El tiempo corre desenfadado y furioso cuando deseamos detenerlo a golpe de pistola. Cuando ansiábamos que avanzase acelerado, los segundos pasaban como siglos; la aguja del reloj parecía no cambiar de posición, y los nervios, la angustia y la paciencia no entendían de consejos ni de abrazos; tampoco de palabras. Fue entonces cuando empecé a entender la verdadera fuerza de estas y a amar, en ocasiones, el silencio. Recuerdo a alguien decir a mamá que él hablaba "de lo que sucedía en realidad", y que mientras ella interpretase lo que él decía como quisiese, los dos se llevarían bien. Yo a veces también manipulaba las palabras a mi antojo. Otras las escuchaba sabiendo que no saldría ilesa de tan duro golpe. Sí, palabras, más letales que un arma de guerra. Sobre todo aquellas que pronunciaron un 24 de diciembre y que tanto me recuerdan a un texto de Larra que dice: "El número 24 me es fatal; si tuviera que probarlo diría que en día 24 nací".

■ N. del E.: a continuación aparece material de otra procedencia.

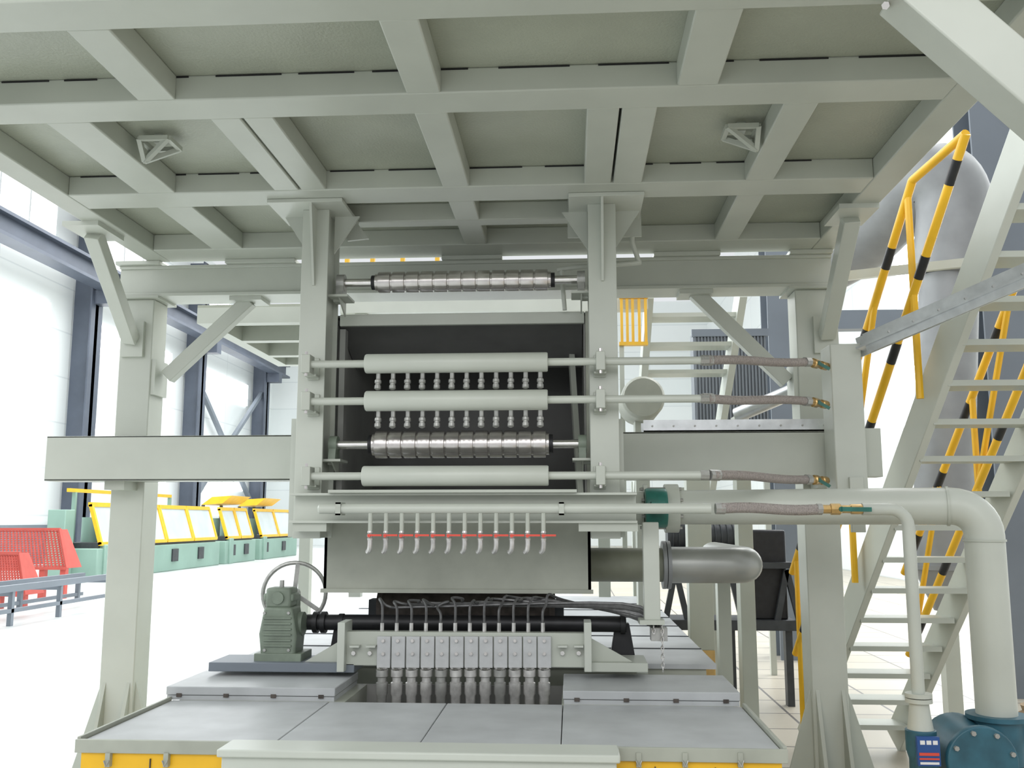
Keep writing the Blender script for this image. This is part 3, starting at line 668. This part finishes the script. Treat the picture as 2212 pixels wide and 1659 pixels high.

Entonces amé el silencio hasta querer deshacerme de cualquier sonido.
Pero volvió enero y con él la verborrea de muchos. Yo era oyente, observadora y lectora. Sobre todo eso, lectora. Y fue eso lo que me salvó realmente, la literatura. Ya lo dijo Ana María Matute una vez: "la literatura ha sido el faro salvador de muchas de mis tormentas". Y lo sigue siendo.
Desde entonces volví a amar la palabra. Y se quedó en mi vida para siempre, formando parte de ella y de mi profesión.